Extreme Servant Leadership

I had the opportunity to connect with a friend recently and discuss our careers. He asked me what I thought might be different about the workforce today, why did so many workers seem less engaged these days. Rather than answer his questions, I asked a few of my own.  

 

Snippets from our discussion:

Me: Are you seeing this trend across your company?

Friend: No my team seems pretty engaged but we had a company event a few weeks ago and hardly anyone was there.

Me: Well this is Metro DC so with traffic, in person events during the work week are always going to have lower attendance. But did you notice any trends in who did and did not show up?

Friend: My whole team was there. A few other of the leaders did not come and neither did their teams. I do make a concerted effort to connect with my (entirely remote) team as often as possible and know them on a personal level.

Me: Employees tend to take cues from their leaders. Why do you think your team showed up and the others didn’t?

Friend: I take an extreme servant leadership approach that many do not. I feel the success or failure of each of my team members is on me. I need to get them everything they need to be successful. If I haven’t and they fail, that’s my fault.

Me: What about personal responsibility? What if they do not have the right skills?

Friend: Then I should have been paying close enough attention to either get them the right training or to let them go. Either way it is my fault.  
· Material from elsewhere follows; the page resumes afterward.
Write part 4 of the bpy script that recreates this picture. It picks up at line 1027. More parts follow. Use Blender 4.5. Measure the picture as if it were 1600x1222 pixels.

Me: I think you have answered your own question. Leaders create the space for engagement to flourish. The more space they create by their actions, higher engagement is possible. The difference was you. This has been much harder for many leaders in hybrid and remote environments. You closed the physical distance and recreated exactly what you would have if you were all together. The circumstances changed and you as a leader rose even higher to the challenge.

Wow. This revelation stuck with me, and I consider myself a servant leader. The passion and vehemence with which my friend described their approach was so wonderfully refreshing. I thought if we could only teach that to more leaders, how transformational could that be to the work environment?  However, I am not sure this is something you can really teach as it needs to come from an authentic place inside of the leader to have impact.

But just perhaps we could do a better job of identifying these leaders, rewarding their efforts, and elevating their visibility as what great looks like. Not good leadership but great leadership.